It All Comes Down to This
By Karen English
Clarion Books, 2017
Middle grade, historical fiction, ages 10 – 12, grades 5 – 8
ISBN: 978-0-544-83957-1
Additional formats: Kindle
Honors: Kirkus Prize finalist 2017
How do we learn to love and value ourselves when people in the world around us just won’t?
Twelve-year-old Sophie is the youngest of two sisters living in an upper middle neighborhood in Los Angeles in 1965.
Sophie is the new kid on the block, bookish and serious, which doesn’t suit some of her racist white neighbors at all. Not even the new Jamaican housekeeper her mother hired seems to like her; instead, she openly despises Sophie and her very light-skinned sister, Lily, too. The deck is stacked against Sophie in tryouts for the community center play, and worst of all, her parents’ marriage finally seems to be unraveling right before her eyes.
This summer Sophie will feel the sting of adults’ secrets and their shortcomings, and she’ll see an entire community, nearby Watts, explode under the pressure of injustice. But she’ll also learn how to reach for her own power to change things that matter to her most. Whether guarding her sister’s secrets or finding ways to stand her ground with friends and enemies alike, Sophie will learn what it takes to be a strong.
In lyrical language, Karen English expertly captures the feel of the 1960s and delves into all heartbreaking complexities around race and class of the time—both within Sophie’s family and in the larger community.

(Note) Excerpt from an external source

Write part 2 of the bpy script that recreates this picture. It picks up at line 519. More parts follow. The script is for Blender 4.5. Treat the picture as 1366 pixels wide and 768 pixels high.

The characters all feel like people we know, each of them struggling with frailties that are so relatable in the present day.
But where this book shines most—and why it has earned its place here on our Girls of Summer list—is in how it shines a light on how a strong girl endures, deepens, and grows, even in the most inhospitable of times and places. MM
The Perfect Place

by Teresa Harris
Clarion Books, 2014
Middle grade, contemporary fiction
Ages 8 – 12
ISBN: 978-0547255194
Additional formats: ebook
What is worse than being sent to stay with relatives you don’t like? Answer: Not being sure if and when your parents are ever coming back for you.
Set in a fictional town called Black Lake, Virginia, The Perfect Place is the story of twelve-year-old Treasure, whose father has been gone for two months. Unlike his other disappearances in the past, this time he hasn’t come back to the family or made contact. Fed up, Treasure’s mother decides it’s time for her to take Treasure and her sister, Tiffany, on a trip to find him. They vacate the premises in the middle of the night and travel south to meet their gruff Great Aunt Grace (GAG) who lives in small-town Virginia. Grace doesn’t care if her smoking bothers Treasure’s asthma and seems generally to dislike children.
This is a funny and tender story about three generations of women learning how to help each other survive disappointments.